STEP THIRTEEN: PERSPECTIVE
A story can carry one or more perspectives that show a reader an event but from a particular angle.
MAKE THE INVISIBLE VISIBLE

An oldie but a goodie. We take what’s not seen/seeable and bring it to the light.
This is what Greenpeace’s founders did when they took the world to the edge of Alaska, sailing towards a tiny island that was about to be blasted by a nuclear bomb. Through these brave women and men, we got to learn about a part of the world that many of us would never have known existed. Greenpeace continues to make the invisible visible today through the campaigning work of its ships.
REFRAME

Metanarratives are tricky. The more that you struggle against them, the stronger they get. Most of the time, challenging one of these stories directly will only work to reinforce it. Remember, metanarratives entrench themselves through decades of repetition. Argue against them directly, and your audience may respond with defensiveness and even anger. Nobody likes to be told that everything they know is wrong!
So rather than dismantle the old narratives, it’s better to reframe your perspective in a way that already fits in with your audience’s worldview. What does your audience value? Justice? Community? Creativity? A clean and safe future for the next generation? Find a way to connect your issue to the stories and ideas they already believe in, and your campaign stands a much better chance of succeeding.
Want to learn more? See our section on Frames.
CHANGE/DIG INTO THE SETTING

- How do we characterise the world?
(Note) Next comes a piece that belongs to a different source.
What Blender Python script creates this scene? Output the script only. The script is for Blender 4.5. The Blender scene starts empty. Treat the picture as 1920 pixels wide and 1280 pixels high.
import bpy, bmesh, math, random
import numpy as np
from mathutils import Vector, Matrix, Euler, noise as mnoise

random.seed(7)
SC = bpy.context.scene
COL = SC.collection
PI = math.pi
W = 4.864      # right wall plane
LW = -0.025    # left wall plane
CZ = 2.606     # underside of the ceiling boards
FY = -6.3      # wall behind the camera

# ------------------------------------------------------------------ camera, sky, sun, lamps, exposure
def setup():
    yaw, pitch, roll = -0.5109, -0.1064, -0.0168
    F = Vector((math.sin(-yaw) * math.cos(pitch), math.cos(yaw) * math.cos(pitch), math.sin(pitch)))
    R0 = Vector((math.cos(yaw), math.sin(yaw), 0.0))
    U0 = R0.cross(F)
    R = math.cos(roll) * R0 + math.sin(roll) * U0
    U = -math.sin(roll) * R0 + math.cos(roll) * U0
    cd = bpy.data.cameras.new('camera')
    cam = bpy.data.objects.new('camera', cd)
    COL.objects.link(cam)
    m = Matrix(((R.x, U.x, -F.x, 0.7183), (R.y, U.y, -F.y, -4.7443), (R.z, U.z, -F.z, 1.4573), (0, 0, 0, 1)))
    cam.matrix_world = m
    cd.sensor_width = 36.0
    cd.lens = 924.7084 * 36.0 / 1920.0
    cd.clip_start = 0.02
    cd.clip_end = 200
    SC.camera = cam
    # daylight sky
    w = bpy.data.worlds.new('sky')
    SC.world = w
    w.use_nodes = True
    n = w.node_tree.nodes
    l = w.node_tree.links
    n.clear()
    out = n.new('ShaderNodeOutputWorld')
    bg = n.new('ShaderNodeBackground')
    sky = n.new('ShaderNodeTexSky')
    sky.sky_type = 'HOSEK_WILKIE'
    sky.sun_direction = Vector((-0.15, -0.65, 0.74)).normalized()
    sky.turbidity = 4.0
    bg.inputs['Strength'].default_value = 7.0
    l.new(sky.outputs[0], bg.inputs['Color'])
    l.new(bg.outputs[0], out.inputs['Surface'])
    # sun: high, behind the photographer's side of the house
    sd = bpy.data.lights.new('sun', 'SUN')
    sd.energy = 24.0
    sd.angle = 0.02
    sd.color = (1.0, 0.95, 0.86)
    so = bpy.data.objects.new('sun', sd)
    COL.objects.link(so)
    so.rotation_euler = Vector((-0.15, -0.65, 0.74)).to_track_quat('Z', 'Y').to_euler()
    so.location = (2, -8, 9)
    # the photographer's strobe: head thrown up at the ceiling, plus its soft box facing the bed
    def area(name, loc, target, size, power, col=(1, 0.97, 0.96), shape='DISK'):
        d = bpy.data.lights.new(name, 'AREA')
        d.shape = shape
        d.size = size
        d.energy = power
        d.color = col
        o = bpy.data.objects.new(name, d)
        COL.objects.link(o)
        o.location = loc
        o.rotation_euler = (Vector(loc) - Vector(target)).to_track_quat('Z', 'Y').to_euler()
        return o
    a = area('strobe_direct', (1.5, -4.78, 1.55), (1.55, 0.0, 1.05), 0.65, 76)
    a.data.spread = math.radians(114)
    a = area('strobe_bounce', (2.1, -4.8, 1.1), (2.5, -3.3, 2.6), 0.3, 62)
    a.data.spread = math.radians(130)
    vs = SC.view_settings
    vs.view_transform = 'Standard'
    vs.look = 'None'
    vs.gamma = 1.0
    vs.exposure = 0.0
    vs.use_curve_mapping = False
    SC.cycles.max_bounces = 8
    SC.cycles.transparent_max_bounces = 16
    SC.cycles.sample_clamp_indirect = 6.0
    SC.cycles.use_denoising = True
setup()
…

Broken, hopeful, a battlefield, a community, a machine, scary, inviting
- What scale do we use: abstract, distant, regional, national, local, personal
- Sensory details: Sight, sound, smell, touch.
- Meaning: who lives here; who wants to live here; who’s visible; invisible; memories, history, dreams, ambitions, failures, heartbreak; symbolism of setting: i.e. a ship, a capital building, a statue.